| WORK INSTRUCTIONS |
Each line of the listing must be transcribed exactly, except for the images, which should be excluded.

*** DATASET CONTENT

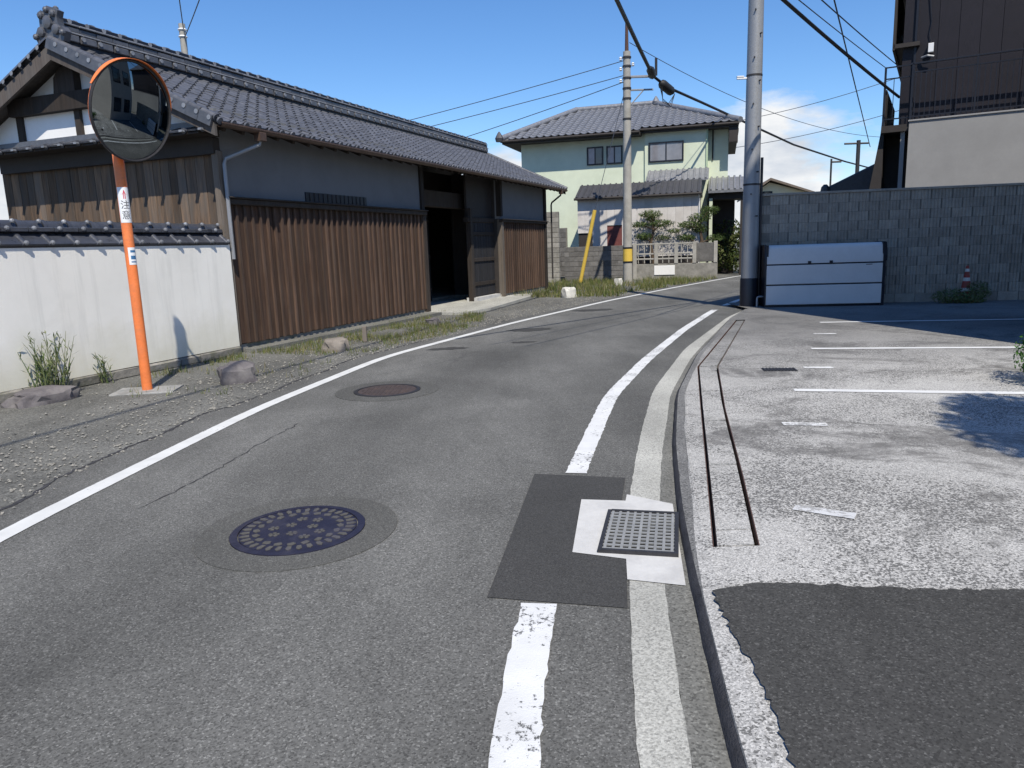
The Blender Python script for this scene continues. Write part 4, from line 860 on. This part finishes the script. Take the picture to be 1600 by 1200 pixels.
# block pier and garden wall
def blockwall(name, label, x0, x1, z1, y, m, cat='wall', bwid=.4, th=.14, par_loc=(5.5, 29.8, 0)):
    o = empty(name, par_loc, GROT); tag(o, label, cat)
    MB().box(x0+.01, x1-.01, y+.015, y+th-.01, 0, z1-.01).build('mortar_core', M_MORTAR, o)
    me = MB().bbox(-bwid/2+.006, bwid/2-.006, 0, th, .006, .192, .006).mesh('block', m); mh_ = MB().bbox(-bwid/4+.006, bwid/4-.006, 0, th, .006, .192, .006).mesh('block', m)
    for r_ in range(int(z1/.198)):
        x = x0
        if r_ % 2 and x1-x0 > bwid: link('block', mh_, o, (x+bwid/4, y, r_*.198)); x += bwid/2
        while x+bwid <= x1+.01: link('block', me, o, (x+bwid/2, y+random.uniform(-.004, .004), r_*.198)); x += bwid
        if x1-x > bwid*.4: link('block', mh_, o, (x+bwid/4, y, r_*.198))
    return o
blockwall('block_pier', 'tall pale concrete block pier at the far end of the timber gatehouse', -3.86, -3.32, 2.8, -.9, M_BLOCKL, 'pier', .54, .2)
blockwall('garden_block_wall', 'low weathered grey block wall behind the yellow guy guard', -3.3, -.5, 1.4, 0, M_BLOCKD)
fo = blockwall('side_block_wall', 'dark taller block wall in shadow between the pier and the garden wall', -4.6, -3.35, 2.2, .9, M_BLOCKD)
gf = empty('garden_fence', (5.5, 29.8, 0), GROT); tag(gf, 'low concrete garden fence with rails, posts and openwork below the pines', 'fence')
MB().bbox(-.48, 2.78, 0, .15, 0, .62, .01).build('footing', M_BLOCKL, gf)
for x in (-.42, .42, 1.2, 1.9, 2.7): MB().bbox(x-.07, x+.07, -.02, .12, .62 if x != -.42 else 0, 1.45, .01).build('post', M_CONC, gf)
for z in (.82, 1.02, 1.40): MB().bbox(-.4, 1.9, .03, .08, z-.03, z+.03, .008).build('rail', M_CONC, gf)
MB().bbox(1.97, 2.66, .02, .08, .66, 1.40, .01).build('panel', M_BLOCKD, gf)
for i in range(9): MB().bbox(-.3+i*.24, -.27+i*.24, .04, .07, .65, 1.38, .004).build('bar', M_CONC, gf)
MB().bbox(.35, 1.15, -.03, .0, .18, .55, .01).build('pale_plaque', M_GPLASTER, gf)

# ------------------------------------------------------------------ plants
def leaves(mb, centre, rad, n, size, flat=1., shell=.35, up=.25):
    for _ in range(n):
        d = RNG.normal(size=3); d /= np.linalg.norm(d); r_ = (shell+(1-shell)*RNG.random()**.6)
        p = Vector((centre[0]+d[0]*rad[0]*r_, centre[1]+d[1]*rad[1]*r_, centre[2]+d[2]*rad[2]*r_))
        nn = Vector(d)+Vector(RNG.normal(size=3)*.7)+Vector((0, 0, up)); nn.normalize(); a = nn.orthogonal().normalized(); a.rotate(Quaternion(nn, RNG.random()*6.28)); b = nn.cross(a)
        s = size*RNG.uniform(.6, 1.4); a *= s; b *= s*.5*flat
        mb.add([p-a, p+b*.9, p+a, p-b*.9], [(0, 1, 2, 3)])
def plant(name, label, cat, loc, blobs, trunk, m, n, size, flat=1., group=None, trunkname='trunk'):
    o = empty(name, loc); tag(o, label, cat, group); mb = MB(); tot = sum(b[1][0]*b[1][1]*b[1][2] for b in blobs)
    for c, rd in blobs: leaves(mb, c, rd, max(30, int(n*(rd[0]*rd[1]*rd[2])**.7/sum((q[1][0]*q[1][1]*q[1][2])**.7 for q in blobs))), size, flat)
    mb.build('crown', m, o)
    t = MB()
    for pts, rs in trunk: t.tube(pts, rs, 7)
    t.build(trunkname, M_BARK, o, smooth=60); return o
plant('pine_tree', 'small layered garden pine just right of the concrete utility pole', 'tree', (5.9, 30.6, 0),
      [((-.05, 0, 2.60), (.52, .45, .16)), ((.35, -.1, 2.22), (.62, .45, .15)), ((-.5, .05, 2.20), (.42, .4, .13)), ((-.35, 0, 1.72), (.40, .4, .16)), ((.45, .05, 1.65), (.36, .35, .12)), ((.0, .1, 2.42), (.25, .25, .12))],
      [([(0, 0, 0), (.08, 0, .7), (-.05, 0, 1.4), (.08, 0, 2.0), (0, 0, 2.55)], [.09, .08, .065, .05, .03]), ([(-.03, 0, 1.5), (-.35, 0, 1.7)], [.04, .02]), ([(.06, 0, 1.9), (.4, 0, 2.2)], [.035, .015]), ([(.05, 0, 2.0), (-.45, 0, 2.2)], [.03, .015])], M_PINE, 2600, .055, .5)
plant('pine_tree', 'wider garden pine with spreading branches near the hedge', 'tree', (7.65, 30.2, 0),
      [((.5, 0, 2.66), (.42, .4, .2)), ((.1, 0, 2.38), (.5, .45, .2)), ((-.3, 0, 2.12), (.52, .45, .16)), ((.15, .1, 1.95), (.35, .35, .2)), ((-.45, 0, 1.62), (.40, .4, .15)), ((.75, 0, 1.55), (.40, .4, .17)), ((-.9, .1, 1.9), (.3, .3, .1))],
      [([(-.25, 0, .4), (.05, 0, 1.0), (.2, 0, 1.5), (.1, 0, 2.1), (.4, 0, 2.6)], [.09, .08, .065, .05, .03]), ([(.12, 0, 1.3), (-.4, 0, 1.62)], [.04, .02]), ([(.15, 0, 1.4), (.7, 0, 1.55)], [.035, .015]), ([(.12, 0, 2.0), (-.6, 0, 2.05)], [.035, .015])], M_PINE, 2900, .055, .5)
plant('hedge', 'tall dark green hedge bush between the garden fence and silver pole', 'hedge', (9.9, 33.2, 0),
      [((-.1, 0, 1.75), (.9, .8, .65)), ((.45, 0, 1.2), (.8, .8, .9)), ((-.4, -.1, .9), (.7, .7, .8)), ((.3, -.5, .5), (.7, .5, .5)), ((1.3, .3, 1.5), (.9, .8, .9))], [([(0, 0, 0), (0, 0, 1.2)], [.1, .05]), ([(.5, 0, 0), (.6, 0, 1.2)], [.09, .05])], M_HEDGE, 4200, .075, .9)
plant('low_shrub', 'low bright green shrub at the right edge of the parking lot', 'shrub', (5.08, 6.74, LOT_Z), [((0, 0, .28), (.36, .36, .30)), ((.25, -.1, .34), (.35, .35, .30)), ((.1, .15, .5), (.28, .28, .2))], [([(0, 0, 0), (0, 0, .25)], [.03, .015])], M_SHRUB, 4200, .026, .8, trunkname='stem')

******

| SOLUTION TO THIS EXERCISE |
The Blender Python script for this scene continues. Write part 4, from line 860 on. This part finishes the script. Take the picture to be 1600 by 1200 pixels.
# block pier and garden wall
def blockwall(name, label, x0, x1, z1, y, m, cat='wall', bwid=.4, th=.14, par_loc=(5.5, 29.8, 0)):
    o = empty(name, par_loc, GROT); tag(o, label, cat)
    MB().box(x0+.01, x1-.01, y+.015, y+th-.01, 0, z1-.01).build('mortar_core', M_MORTAR, o)
    me = MB().bbox(-bwid/2+.006, bwid/2-.006, 0, th, .006, .192, .006).mesh('block', m); mh_ = MB().bbox(-bwid/4+.006, bwid/4-.006, 0, th, .006, .192, .006).mesh('block', m)
    for r_ in range(int(z1/.198)):
        x = x0
        if r_ % 2 and x1-x0 > bwid: link('block', mh_, o, (x+bwid/4, y, r_*.198)); x += bwid/2
        while x+bwid <= x1+.01: link('block', me, o, (x+bwid/2, y+random.uniform(-.004, .004), r_*.198)); x += bwid
        if x1-x > bwid*.4: link('block', mh_, o, (x+bwid/4, y, r_*.198))
    return o
blockwall('block_pier', 'tall pale concrete block pier at the far end of the timber gatehouse', -3.86, -3.32, 2.8, -.9, M_BLOCKL, 'pier', .54, .2)
blockwall('garden_block_wall', 'low weathered grey block wall behind the yellow guy guard', -3.3, -.5, 1.4, 0, M_BLOCKD)
fo = blockwall('side_block_wall', 'dark taller block wall in shadow between the pier and the garden wall', -4.6, -3.35, 2.2, .9, M_BLOCKD)
gf = empty('garden_fence', (5.5, 29.8, 0), GROT); tag(gf, 'low concrete garden fence with rails, posts and openwork below the pines', 'fence')
MB().bbox(-.48, 2.78, 0, .15, 0, .62, .01).build('footing', M_BLOCKL, gf)
for x in (-.42, .42, 1.2, 1.9, 2.7): MB().bbox(x-.07, x+.07, -.02, .12, .62 if x != -.42 else 0, 1.45, .01).build('post', M_CONC, gf)
for z in (.82, 1.02, 1.40): MB().bbox(-.4, 1.9, .03, .08, z-.03, z+.03, .008).build('rail', M_CONC, gf)
MB().bbox(1.97, 2.66, .02, .08, .66, 1.40, .01).build('panel', M_BLOCKD, gf)
for i in range(9): MB().bbox(-.3+i*.24, -.27+i*.24, .04, .07, .65, 1.38, .004).build('bar', M_CONC, gf)
MB().bbox(.35, 1.15, -.03, .0, .18, .55, .01).build('pale_plaque', M_GPLASTER, gf)

# ------------------------------------------------------------------ plants
def leaves(mb, centre, rad, n, size, flat=1., shell=.35, up=.25):
    for _ in range(n):
        d = RNG.normal(size=3); d /= np.linalg.norm(d); r_ = (shell+(1-shell)*RNG.random()**.6)
        p = Vector((centre[0]+d[0]*rad[0]*r_, centre[1]+d[1]*rad[1]*r_, centre[2]+d[2]*rad[2]*r_))
        nn = Vector(d)+Vector(RNG.normal(size=3)*.7)+Vector((0, 0, up)); nn.normalize(); a = nn.orthogonal().normalized(); a.rotate(Quaternion(nn, RNG.random()*6.28)); b = nn.cross(a)
        s = size*RNG.uniform(.6, 1.4); a *= s; b *= s*.5*flat
        mb.add([p-a, p+b*.9, p+a, p-b*.9], [(0, 1, 2, 3)])
def plant(name, label, cat, loc, blobs, trunk, m, n, size, flat=1., group=None, trunkname='trunk'):
    o = empty(name, loc); tag(o, label, cat, group); mb = MB(); tot = sum(b[1][0]*b[1][1]*b[1][2] for b in blobs)
    for c, rd in blobs: leaves(mb, c, rd, max(30, int(n*(rd[0]*rd[1]*rd[2])**.7/sum((q[1][0]*q[1][1]*q[1][2])**.7 for q in blobs))), size, flat)
    mb.build('crown', m, o)
    t = MB()
    for pts, rs in trunk: t.tube(pts, rs, 7)
    t.build(trunkname, M_BARK, o, smooth=60); return o
plant('pine_tree', 'small layered garden pine just right of the concrete utility pole', 'tree', (5.9, 30.6, 0),
      [((-.05, 0, 2.60), (.52, .45, .16)), ((.35, -.1, 2.22), (.62, .45, .15)), ((-.5, .05, 2.20), (.42, .4, .13)), ((-.35, 0, 1.72), (.40, .4, .16)), ((.45, .05, 1.65), (.36, .35, .12)), ((.0, .1, 2.42), (.25, .25, .12))],
      [([(0, 0, 0), (.08, 0, .7), (-.05, 0, 1.4), (.08, 0, 2.0), (0, 0, 2.55)], [.09, .08, .065, .05, .03]), ([(-.03, 0, 1.5), (-.35, 0, 1.7)], [.04, .02]), ([(.06, 0, 1.9), (.4, 0, 2.2)], [.035, .015]), ([(.05, 0, 2.0), (-.45, 0, 2.2)], [.03, .015])], M_PINE, 2600, .055, .5)
plant('pine_tree', 'wider garden pine with spreading branches near the hedge', 'tree', (7.65, 30.2, 0),
      [((.5, 0, 2.66), (.42, .4, .2)), ((.1, 0, 2.38), (.5, .45, .2)), ((-.3, 0, 2.12), (.52, .45, .16)), ((.15, .1, 1.95), (.35, .35, .2)), ((-.45, 0, 1.62), (.40, .4, .15)), ((.75, 0, 1.55), (.40, .4, .17)), ((-.9, .1, 1.9), (.3, .3, .1))],
      [([(-.25, 0, .4), (.05, 0, 1.0), (.2, 0, 1.5), (.1, 0, 2.1), (.4, 0, 2.6)], [.09, .08, .065, .05, .03]), ([(.12, 0, 1.3), (-.4, 0, 1.62)], [.04, .02]), ([(.15, 0, 1.4), (.7, 0, 1.55)], [.035, .015]), ([(.12, 0, 2.0), (-.6, 0, 2.05)], [.035, .015])], M_PINE, 2900, .055, .5)
plant('hedge', 'tall dark green hedge bush between the garden fence and silver pole', 'hedge', (9.9, 33.2, 0),
      [((-.1, 0, 1.75), (.9, .8, .65)), ((.45, 0, 1.2), (.8, .8, .9)), ((-.4, -.1, .9), (.7, .7, .8)), ((.3, -.5, .5), (.7, .5, .5)), ((1.3, .3, 1.5), (.9, .8, .9))], [([(0, 0, 0), (0, 0, 1.2)], [.1, .05]), ([(.5, 0, 0), (.6, 0, 1.2)], [.09, .05])], M_HEDGE, 4200, .075, .9)
plant('low_shrub', 'low bright green shrub at the right edge of the parking lot', 'shrub', (5.08, 6.74, LOT_Z), [((0, 0, .28), (.36, .36, .30)), ((.25, -.1, .34), (.35, .35, .30)), ((.1, .15, .5), (.28, .28, .2))], [([(0, 0, 0), (0, 0, .25)], [.03, .015])], M_SHRUB, 4200, .026, .8, trunkname='stem')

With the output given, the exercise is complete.